Dieser Ausschnitt unserer Arbeit macht deutlich, wie wichtig eine europäische Interessensvertretung der lokalen und nationalen Berufsverbände ist. SMPs profitieren von politischer Interessenwahrung auf europäischer Ebene (Berufspolitik), von der Schaffung eines Bewusstseins für die Bedeutung von SMPs (Aufklärung und „Trickle-Down Effect“) und von der gemeinsamen Verbesserung der Arbeit der Berufsverbände für SMPs (Studie über den Druck auf Berufsangehörige). Gerade als SMPs müssen wir selbstbewusst europäisch denken – und europäisch handeln. Übrigens waren alle Mitglieder bei der Jahresversammlung der EFAA in Madrid der gleichen Meinung.

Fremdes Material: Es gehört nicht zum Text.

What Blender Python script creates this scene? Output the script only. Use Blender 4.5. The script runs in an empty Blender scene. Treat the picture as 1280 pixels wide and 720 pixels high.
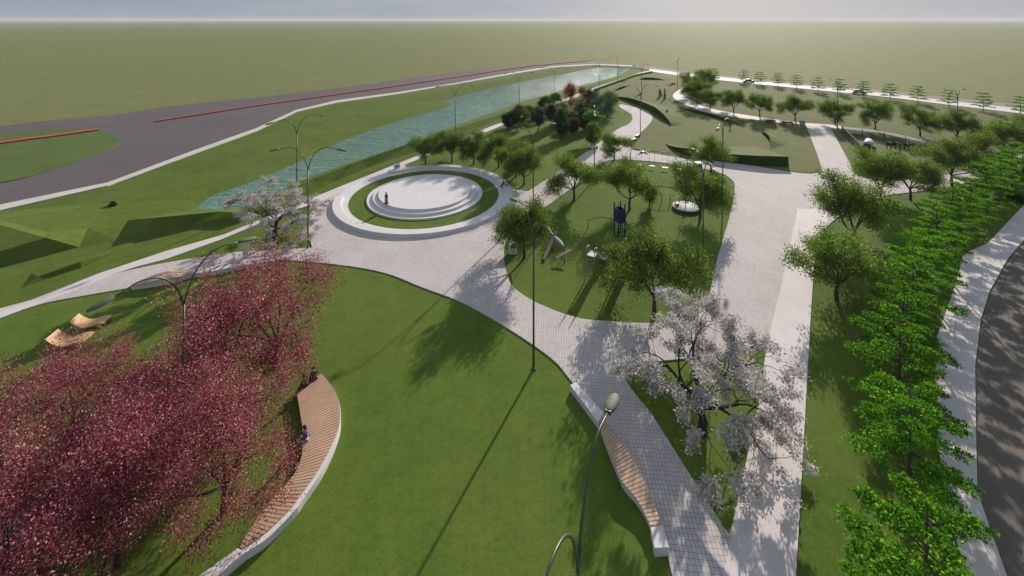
import bpy, bmesh, math, random
import numpy as np
from mathutils import Vector, Matrix
from mathutils.geometry import delaunay_2d_cdt
S = bpy.context.scene
COL = S.collection
R = math.radians
PI = math.pi
F, H, HY, CX = 557.0, 26.0, 25.0, 640.0      # lens in pixels of a 1280 px wide frame, eye height, horizon row, centre column

def P(x, y, z=0.0):
    """pixel of the survey photograph + height above ground -> point in metres"""
    d = F*(H-z)/(y-HY)
    return Vector(((x-CX)*d/F, d, z))

# ------------------------------------------------------------------ tagging
def tag(o, label=None, cat=None, group=None, kind=None):
    if label: o['label'] = label
    if cat: o['category'] = cat
    if group: o['group'] = group
    if kind: o['kind'] = kind
    return o
def link(name, me, parent=None, mat=None):
    o = bpy.data.objects.new(name, me); COL.objects.link(o)
    if parent: o.parent = parent
    if mat is not None and me is not None: me.materials.append(mat)
    return o
def empty(name, loc=(0,0,0), rz=0.0, **k):
    o = bpy.data.objects.new(name, None); COL.objects.link(o)
    o.location = loc; o.rotation_euler = (0,0,rz); o.empty_display_size = .3
    return tag(o, k.get('label'), k.get('cat'), k.get('group'), k.get('kind'))
def kids(o): return [c for c in bpy.data.objects if c.parent is o]
def copy_tree(o, loc=None, rz=None, sc=None, parent=None, label=None, group=None):
    c = o.copy(); COL.objects.link(c)
    c.parent = parent
    if loc is not None: c.location = loc
    if rz is not None: c.rotation_euler = (0,0,rz)
    if sc is not None: c.scale = (sc,sc,sc) if not isinstance(sc, tuple) else sc
    if label: c['label'] = label
    if group: c['group'] = group
    for ch in CH.get(o.name, kids(o)): copy_tree(ch, parent=c)
    return c
CH = {}

# ------------------------------------------------------------------ mesh builder
class MB:
    def __init__(s): s.v=[]; s.f=[]; s.sm=[]
    def add(s, vs, fs, smooth=False):
        b=len(s.v); s.v += [tuple(v) for v in vs]; s.f += [tuple(i+b for i in f) for f in fs]; s.sm += [smooth]*len(fs); return s
    def box(s, c, d, rz=0, M=None):
        x,y,z=(q/2 for q in d); c=Vector(c)
        rot = Matrix.Rotation(rz,3,'Z') if M is None else M
        vs=[c+rot@Vector((sx*x,sy*y,sz*z)) for sx in(-1,1) for sy in(-1,1) for sz in(-1,1)]
        return s.add(vs,[(0,1,3,2),(4,6,7,5),(0,4,5,1),(2,3,7,6),(0,2,6,4),(1,5,7,3)])
    def tube(s, pts, rad, n=8, caps=True):
        pts=[Vector(p) for p in pts]; m=len(pts)
        if not hasattr(rad,'__len__'): rad=[rad]*m
        ref=None; rings=[]
        for i,p in enumerate(pts):
            t=(pts[min(i+1,m-1)]-pts[max(i-1,0)]).normalized()
            if ref is None:
                ref=Vector((1,0,0)) if abs(t.x)<.9 else Vector((0,1,0))
            u=(ref-t*ref.dot(t)).normalized(); w=t.cross(u); ref=u
            rings.append([p+(u*math.cos(2*PI*k/n)+w*math.sin(2*PI*k/n))*rad[i] for k in range(n)])
        vs=[v for r in rings for v in r]; fs=[]
        for i in range(m-1):
            for k in range(n):
                a=i*n+k; b=i*n+(k+1)%n; fs.append((a,b,b+n,a+n))
        if caps: fs += [tuple(range(n-1,-1,-1)), tuple(range((m-1)*n, m*n))]
        return s.add(vs,fs,True)
    def lathe(s, prof, n=32, c=(0,0,0), a0=0, a1=2*PI, smooth=True):
        full=abs(a1-a0-2*PI)<1e-6; k=n if full else n+1
        vs=[(c[0]+r*math.cos(a0+(a1-a0)*j/n), c[1]+r*math.sin(a0+(a1-a0)*j/n), c[2]+z) for (r,z) in prof for j in range(k)]
        fs=[]
        for i in range(len(prof)-1):
            for j in range(n):
                a=i*k+j; b=i*k+(j+1)%k; fs.append((a,b,b+k,a+k))
        return s.add(vs,fs,smooth)
    def ball(s, c, r, seg=12, ring=8, M=None):
        c=Vector(c); r=Vector(r) if hasattr(r,'__len__') else Vector((r,r,r)); M=M or Matrix.Identity(3)
        vs=[]; fs=[]
        for i in range(ring+1):
            t=PI*i/ring
            for j in range(seg):
                a=2*PI*j/seg; q=Vector((math.sin(t)*math.cos(a)*r.x, math.sin(t)*math.sin(a)*r.y, math.cos(t)*r.z)); vs.append(c+M@q)
        for i in range(ring):
            for j in range(seg):
                fs.append((i*seg+j,(i+1)*seg+j,(i+1)*seg+(j+1)%seg,i*seg+(j+1)%seg))
        return s.add(vs,fs,True)
    def build(s, name, mat=None, parent=None, bevel=0):
        me=bpy.data.meshes.new(name); me.from_pydata(s.v,[],s.f)
        me.polygons.foreach_set('use_smooth', s.sm)
        bm=bmesh.new(); bm.from_mesh(me)
        bmesh.ops.remove_doubles(bm, verts=bm.verts, dist=1e-5)
        bmesh.ops.recalc_face_normals(bm, faces=bm.faces)
        bm.to_mesh(me); bm.free(); me.update()
        o=link(name, me, parent, mat)
        if bevel:
            m=o.modifiers.new('bevel','BEVEL'); m.width=bevel; m.segments=2; m.limit_method='ANGLE'; m.angle_limit=R(40)
        return o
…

[1] Small- and medium-sized practices
[2] Small- and medium-sized enterprises
[3] etwa Jarvis et al. (2014) International Advisory Services Provided by Small- and Medium-sized Accountancy Practices to SMEs
[4] European Commission (2016) Annual Report on European SMEs 2014/2015
[5] European Commission (2015) Upgrading the Single Market
[6] engl. trickle-down „durchsickern“
[7] Accountants under Pressure
[8] London Roundtable – From Crisis to Confidence: the Role of Good Regulation; gemeinsame Konferenz der International Federation of Accountants, New York (IFAC), und des Institute of Chartered Accountants of England and Wales, London (ICAEW) am 20. Juli 2016 in London.